Maybe I won’t retire this blog after all. It occurs to me that, if I am to practice what I learned at school, this would be the ideal place to “reflect” about my life as a teacher.
I have just finished my third week of teaching in an intensive English program. Too much time has passed already for me to recall details of some of my experiences, but let’s see if I can squeeze out a few overall observations:
Everything I learned has gone out the window when confronted with a real-life, pressed-for-time teaching situation. I had no warning/preparation time before the classes, and leapt into things with a focus on coming up with lesson plans that fulfill the promised content descriptions. Lost have been a clear focus on language objectives — both specific ones, and overall goals. And so pressured have I been on having something to say and do with the students that I’ve neglected to evaluate them sufficiently on an individual basis, think of their individual needs (not to mention determining how I will teach an A-level and B-level the same material differently), or of their culture, affective issues… or any of the things I need to be thinking of. I can’t even remember their names. And assessment is a big problem for me, at every step of the way. Not only that, I’m not accustomed to the need to track each student’s fulfillment of requirements: attendance, in-class participation, punctual and correct homework assignments.

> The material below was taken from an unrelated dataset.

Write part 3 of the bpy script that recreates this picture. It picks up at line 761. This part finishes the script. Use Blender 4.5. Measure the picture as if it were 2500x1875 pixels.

So, basically all the things a teacher must do are off my radar. Just the daily challenge of keeping students engaged with content are what I am able to keep an eye on.
Already bad teaching habits are forming, and I don’t know how to correct them. Most prominently is my tendency to think of the classroom as a cocktail party where I can get away with tossing out a question and having several people answer. They don’t. Either they don’t understand me, or don’t get the concept I’m driving at, or feel too shy or otherwise inhibited from replying in that forum. I know this, yet I continually pose questions to the group at large, and am continually met by profound silence.
I do break people into groups to overcome this, and that helps. But there are times when I want informal discussion, and I don’t know how to achieve that.
Everything I learned (even though I didn’t have to be taught it) about authentic materials is out the window. I’m teaching an intercultural research project class, which is so ideally suited to engaging a student’s individual interests, but I haven’t done that. Partly that’s because I haven’t been given time to prepare, and don’t know the objectives or expectations the school has, and stuff like that. Now that I’m 3/4 of the way through and seeing my students’ total boredom, and yesterday a high absense rate, do I see the missed opportunities. Next time (and there will be a next time: I’ll be teaching two sections of this class next session) I will begin NOT with the usual “what is culture” stuff but with “what are your interests” and try to get the kids to research those. I tried to do that this time, but I think I have to change the emphasis and the existing materials, to try to inspire thinking about personal interests (dancing) rather than general cultural issues (why do people in Davis ride bikes). Don’t know how to pull it off but I have to begin with relevant materials for that class. This one should be fun, and it’s not. Plus, I have not allowed (because of two days off I wasn’t taking into consideration) sufficient time for comfortable completion of the students’ interviews.
I want to finish drinking champagne. So I have to work more with authentic materials, overarching language goals driving content objectives, assessment… Man this is hard. I should write more but I’m at Anna’s and being rude.
I don’t know about this teaching stuff. I feel like that language teaching is not my forte. If any kind of teaching is, which I don’t know, it’s more critical-thinking-y. My students say one thing: that I’m always well-prepared. Perhaps I will be a Real Teacher when I can succeed in leading a classroom when I’m LESS well-prepared.